--- Problem statement ---
Copy each line of the listing below exactly.

--- Information shown ---
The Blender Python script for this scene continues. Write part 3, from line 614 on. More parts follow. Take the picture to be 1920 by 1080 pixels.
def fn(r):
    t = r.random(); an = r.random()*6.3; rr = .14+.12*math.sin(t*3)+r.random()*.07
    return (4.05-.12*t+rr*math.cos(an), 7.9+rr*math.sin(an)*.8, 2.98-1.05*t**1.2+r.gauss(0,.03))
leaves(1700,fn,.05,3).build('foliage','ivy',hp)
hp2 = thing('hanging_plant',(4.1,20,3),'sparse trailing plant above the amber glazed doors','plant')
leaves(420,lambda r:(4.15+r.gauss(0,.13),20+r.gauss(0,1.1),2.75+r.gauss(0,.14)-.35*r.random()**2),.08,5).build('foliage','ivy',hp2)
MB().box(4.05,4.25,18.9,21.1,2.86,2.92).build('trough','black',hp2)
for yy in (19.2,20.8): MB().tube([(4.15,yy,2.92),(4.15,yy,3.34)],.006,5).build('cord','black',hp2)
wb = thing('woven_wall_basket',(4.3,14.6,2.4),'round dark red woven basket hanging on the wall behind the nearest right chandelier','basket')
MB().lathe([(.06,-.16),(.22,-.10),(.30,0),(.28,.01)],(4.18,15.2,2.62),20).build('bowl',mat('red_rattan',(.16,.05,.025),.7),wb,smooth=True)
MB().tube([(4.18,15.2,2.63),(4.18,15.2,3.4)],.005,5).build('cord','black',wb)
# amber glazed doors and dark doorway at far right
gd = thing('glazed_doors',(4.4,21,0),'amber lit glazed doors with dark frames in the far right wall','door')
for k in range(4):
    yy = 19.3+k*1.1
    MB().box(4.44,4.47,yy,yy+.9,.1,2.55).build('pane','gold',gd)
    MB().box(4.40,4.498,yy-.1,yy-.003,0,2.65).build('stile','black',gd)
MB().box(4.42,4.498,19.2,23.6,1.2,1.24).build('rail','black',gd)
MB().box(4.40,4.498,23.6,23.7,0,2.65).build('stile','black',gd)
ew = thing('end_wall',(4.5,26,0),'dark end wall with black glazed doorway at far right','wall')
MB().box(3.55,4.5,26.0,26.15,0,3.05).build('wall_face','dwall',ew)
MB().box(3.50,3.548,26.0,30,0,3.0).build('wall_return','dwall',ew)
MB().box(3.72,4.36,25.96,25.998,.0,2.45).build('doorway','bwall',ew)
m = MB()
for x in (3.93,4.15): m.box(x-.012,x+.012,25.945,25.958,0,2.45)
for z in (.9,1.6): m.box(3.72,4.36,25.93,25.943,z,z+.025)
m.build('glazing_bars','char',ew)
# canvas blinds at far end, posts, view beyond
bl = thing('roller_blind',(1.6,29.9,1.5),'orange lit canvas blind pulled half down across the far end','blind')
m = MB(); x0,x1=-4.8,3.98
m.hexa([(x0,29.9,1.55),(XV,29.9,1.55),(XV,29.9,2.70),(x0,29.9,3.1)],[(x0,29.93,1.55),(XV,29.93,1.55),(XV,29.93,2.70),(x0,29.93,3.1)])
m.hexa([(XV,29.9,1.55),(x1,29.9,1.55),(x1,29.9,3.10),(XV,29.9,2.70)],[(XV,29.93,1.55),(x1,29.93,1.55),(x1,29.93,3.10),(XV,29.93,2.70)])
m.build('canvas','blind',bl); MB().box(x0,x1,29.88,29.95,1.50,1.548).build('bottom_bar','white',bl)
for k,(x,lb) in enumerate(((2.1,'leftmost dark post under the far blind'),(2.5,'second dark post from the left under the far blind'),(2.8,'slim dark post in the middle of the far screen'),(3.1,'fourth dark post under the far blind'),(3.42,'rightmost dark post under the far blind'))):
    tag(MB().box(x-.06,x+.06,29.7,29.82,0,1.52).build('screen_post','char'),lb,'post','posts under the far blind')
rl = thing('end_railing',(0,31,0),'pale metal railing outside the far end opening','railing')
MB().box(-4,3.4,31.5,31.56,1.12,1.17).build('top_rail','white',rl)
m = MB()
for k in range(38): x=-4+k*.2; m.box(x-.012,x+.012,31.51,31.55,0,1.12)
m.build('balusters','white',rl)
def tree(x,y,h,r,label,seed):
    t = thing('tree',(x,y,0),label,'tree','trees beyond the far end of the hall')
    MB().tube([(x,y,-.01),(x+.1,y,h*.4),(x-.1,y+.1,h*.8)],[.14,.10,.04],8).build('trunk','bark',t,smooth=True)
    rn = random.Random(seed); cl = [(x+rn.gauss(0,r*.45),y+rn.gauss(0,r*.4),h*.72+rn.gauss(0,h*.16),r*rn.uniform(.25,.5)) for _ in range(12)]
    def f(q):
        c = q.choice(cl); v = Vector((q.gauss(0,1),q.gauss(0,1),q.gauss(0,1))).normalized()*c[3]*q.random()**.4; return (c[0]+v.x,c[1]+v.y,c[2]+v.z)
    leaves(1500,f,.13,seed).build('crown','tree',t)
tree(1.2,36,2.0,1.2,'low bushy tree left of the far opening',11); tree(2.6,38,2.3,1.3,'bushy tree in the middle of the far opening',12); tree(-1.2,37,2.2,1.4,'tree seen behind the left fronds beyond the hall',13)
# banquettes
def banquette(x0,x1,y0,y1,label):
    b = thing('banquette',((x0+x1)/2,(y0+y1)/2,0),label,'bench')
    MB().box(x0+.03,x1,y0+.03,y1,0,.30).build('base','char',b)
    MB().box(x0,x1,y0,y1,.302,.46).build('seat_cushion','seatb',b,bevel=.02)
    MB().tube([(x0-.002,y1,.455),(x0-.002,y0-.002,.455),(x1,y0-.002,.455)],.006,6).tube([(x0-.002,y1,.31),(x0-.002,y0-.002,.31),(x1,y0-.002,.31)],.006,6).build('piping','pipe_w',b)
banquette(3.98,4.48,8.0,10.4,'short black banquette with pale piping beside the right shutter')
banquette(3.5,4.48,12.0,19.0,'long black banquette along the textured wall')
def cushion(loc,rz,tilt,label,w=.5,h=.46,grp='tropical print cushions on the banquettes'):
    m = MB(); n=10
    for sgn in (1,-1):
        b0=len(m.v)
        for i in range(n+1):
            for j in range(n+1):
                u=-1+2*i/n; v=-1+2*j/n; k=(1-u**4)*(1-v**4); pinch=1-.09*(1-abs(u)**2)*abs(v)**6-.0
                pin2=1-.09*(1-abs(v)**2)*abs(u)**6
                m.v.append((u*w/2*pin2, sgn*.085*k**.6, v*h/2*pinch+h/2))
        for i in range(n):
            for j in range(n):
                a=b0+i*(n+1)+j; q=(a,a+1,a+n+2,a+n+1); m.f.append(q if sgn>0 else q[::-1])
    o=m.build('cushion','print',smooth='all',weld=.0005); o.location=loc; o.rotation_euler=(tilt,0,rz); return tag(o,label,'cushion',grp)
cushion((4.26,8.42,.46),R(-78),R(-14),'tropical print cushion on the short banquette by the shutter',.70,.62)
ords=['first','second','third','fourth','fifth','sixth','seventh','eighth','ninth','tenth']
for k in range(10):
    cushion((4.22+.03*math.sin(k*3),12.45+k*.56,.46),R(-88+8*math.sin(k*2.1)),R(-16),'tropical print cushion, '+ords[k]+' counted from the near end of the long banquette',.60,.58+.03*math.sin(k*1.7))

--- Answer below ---
The Blender Python script for this scene continues. Write part 3, from line 614 on. More parts follow. Take the picture to be 1920 by 1080 pixels.
def fn(r):
    t = r.random(); an = r.random()*6.3; rr = .14+.12*math.sin(t*3)+r.random()*.07
    return (4.05-.12*t+rr*math.cos(an), 7.9+rr*math.sin(an)*.8, 2.98-1.05*t**1.2+r.gauss(0,.03))
leaves(1700,fn,.05,3).build('foliage','ivy',hp)
hp2 = thing('hanging_plant',(4.1,20,3),'sparse trailing plant above the amber glazed doors','plant')
leaves(420,lambda r:(4.15+r.gauss(0,.13),20+r.gauss(0,1.1),2.75+r.gauss(0,.14)-.35*r.random()**2),.08,5).build('foliage','ivy',hp2)
MB().box(4.05,4.25,18.9,21.1,2.86,2.92).build('trough','black',hp2)
for yy in (19.2,20.8): MB().tube([(4.15,yy,2.92),(4.15,yy,3.34)],.006,5).build('cord','black',hp2)
wb = thing('woven_wall_basket',(4.3,14.6,2.4),'round dark red woven basket hanging on the wall behind the nearest right chandelier','basket')
MB().lathe([(.06,-.16),(.22,-.10),(.30,0),(.28,.01)],(4.18,15.2,2.62),20).build('bowl',mat('red_rattan',(.16,.05,.025),.7),wb,smooth=True)
MB().tube([(4.18,15.2,2.63),(4.18,15.2,3.4)],.005,5).build('cord','black',wb)
# amber glazed doors and dark doorway at far right
gd = thing('glazed_doors',(4.4,21,0),'amber lit glazed doors with dark frames in the far right wall','door')
for k in range(4):
    yy = 19.3+k*1.1
    MB().box(4.44,4.47,yy,yy+.9,.1,2.55).build('pane','gold',gd)
    MB().box(4.40,4.498,yy-.1,yy-.003,0,2.65).build('stile','black',gd)
MB().box(4.42,4.498,19.2,23.6,1.2,1.24).build('rail','black',gd)
MB().box(4.40,4.498,23.6,23.7,0,2.65).build('stile','black',gd)
ew = thing('end_wall',(4.5,26,0),'dark end wall with black glazed doorway at far right','wall')
MB().box(3.55,4.5,26.0,26.15,0,3.05).build('wall_face','dwall',ew)
MB().box(3.50,3.548,26.0,30,0,3.0).build('wall_return','dwall',ew)
MB().box(3.72,4.36,25.96,25.998,.0,2.45).build('doorway','bwall',ew)
m = MB()
for x in (3.93,4.15): m.box(x-.012,x+.012,25.945,25.958,0,2.45)
for z in (.9,1.6): m.box(3.72,4.36,25.93,25.943,z,z+.025)
m.build('glazing_bars','char',ew)
# canvas blinds at far end, posts, view beyond
bl = thing('roller_blind',(1.6,29.9,1.5),'orange lit canvas blind pulled half down across the far end','blind')
m = MB(); x0,x1=-4.8,3.98
m.hexa([(x0,29.9,1.55),(XV,29.9,1.55),(XV,29.9,2.70),(x0,29.9,3.1)],[(x0,29.93,1.55),(XV,29.93,1.55),(XV,29.93,2.70),(x0,29.93,3.1)])
m.hexa([(XV,29.9,1.55),(x1,29.9,1.55),(x1,29.9,3.10),(XV,29.9,2.70)],[(XV,29.93,1.55),(x1,29.93,1.55),(x1,29.93,3.10),(XV,29.93,2.70)])
m.build('canvas','blind',bl); MB().box(x0,x1,29.88,29.95,1.50,1.548).build('bottom_bar','white',bl)
for k,(x,lb) in enumerate(((2.1,'leftmost dark post under the far blind'),(2.5,'second dark post from the left under the far blind'),(2.8,'slim dark post in the middle of the far screen'),(3.1,'fourth dark post under the far blind'),(3.42,'rightmost dark post under the far blind'))):
    tag(MB().box(x-.06,x+.06,29.7,29.82,0,1.52).build('screen_post','char'),lb,'post','posts under the far blind')
rl = thing('end_railing',(0,31,0),'pale metal railing outside the far end opening','railing')
MB().box(-4,3.4,31.5,31.56,1.12,1.17).build('top_rail','white',rl)
m = MB()
for k in range(38): x=-4+k*.2; m.box(x-.012,x+.012,31.51,31.55,0,1.12)
m.build('balusters','white',rl)
def tree(x,y,h,r,label,seed):
    t = thing('tree',(x,y,0),label,'tree','trees beyond the far end of the hall')
    MB().tube([(x,y,-.01),(x+.1,y,h*.4),(x-.1,y+.1,h*.8)],[.14,.10,.04],8).build('trunk','bark',t,smooth=True)
    rn = random.Random(seed); cl = [(x+rn.gauss(0,r*.45),y+rn.gauss(0,r*.4),h*.72+rn.gauss(0,h*.16),r*rn.uniform(.25,.5)) for _ in range(12)]
    def f(q):
        c = q.choice(cl); v = Vector((q.gauss(0,1),q.gauss(0,1),q.gauss(0,1))).normalized()*c[3]*q.random()**.4; return (c[0]+v.x,c[1]+v.y,c[2]+v.z)
    leaves(1500,f,.13,seed).build('crown','tree',t)
tree(1.2,36,2.0,1.2,'low bushy tree left of the far opening',11); tree(2.6,38,2.3,1.3,'bushy tree in the middle of the far opening',12); tree(-1.2,37,2.2,1.4,'tree seen behind the left fronds beyond the hall',13)
# banquettes
def banquette(x0,x1,y0,y1,label):
    b = thing('banquette',((x0+x1)/2,(y0+y1)/2,0),label,'bench')
    MB().box(x0+.03,x1,y0+.03,y1,0,.30).build('base','char',b)
    MB().box(x0,x1,y0,y1,.302,.46).build('seat_cushion','seatb',b,bevel=.02)
    MB().tube([(x0-.002,y1,.455),(x0-.002,y0-.002,.455),(x1,y0-.002,.455)],.006,6).tube([(x0-.002,y1,.31),(x0-.002,y0-.002,.31),(x1,y0-.002,.31)],.006,6).build('piping','pipe_w',b)
banquette(3.98,4.48,8.0,10.4,'short black banquette with pale piping beside the right shutter')
banquette(3.5,4.48,12.0,19.0,'long black banquette along the textured wall')
def cushion(loc,rz,tilt,label,w=.5,h=.46,grp='tropical print cushions on the banquettes'):
    m = MB(); n=10
    for sgn in (1,-1):
        b0=len(m.v)
        for i in range(n+1):
            for j in range(n+1):
                u=-1+2*i/n; v=-1+2*j/n; k=(1-u**4)*(1-v**4); pinch=1-.09*(1-abs(u)**2)*abs(v)**6-.0
                pin2=1-.09*(1-abs(v)**2)*abs(u)**6
                m.v.append((u*w/2*pin2, sgn*.085*k**.6, v*h/2*pinch+h/2))
        for i in range(n):
            for j in range(n):
                a=b0+i*(n+1)+j; q=(a,a+1,a+n+2,a+n+1); m.f.append(q if sgn>0 else q[::-1])
    o=m.build('cushion','print',smooth='all',weld=.0005); o.location=loc; o.rotation_euler=(tilt,0,rz); return tag(o,label,'cushion',grp)
cushion((4.26,8.42,.46),R(-78),R(-14),'tropical print cushion on the short banquette by the shutter',.70,.62)
ords=['first','second','third','fourth','fifth','sixth','seventh','eighth','ninth','tenth']
for k in range(10):
    cushion((4.22+.03*math.sin(k*3),12.45+k*.56,.46),R(-88+8*math.sin(k*2.1)),R(-16),'tropical print cushion, '+ords[k]+' counted from the near end of the long banquette',.60,.58+.03*math.sin(k*1.7))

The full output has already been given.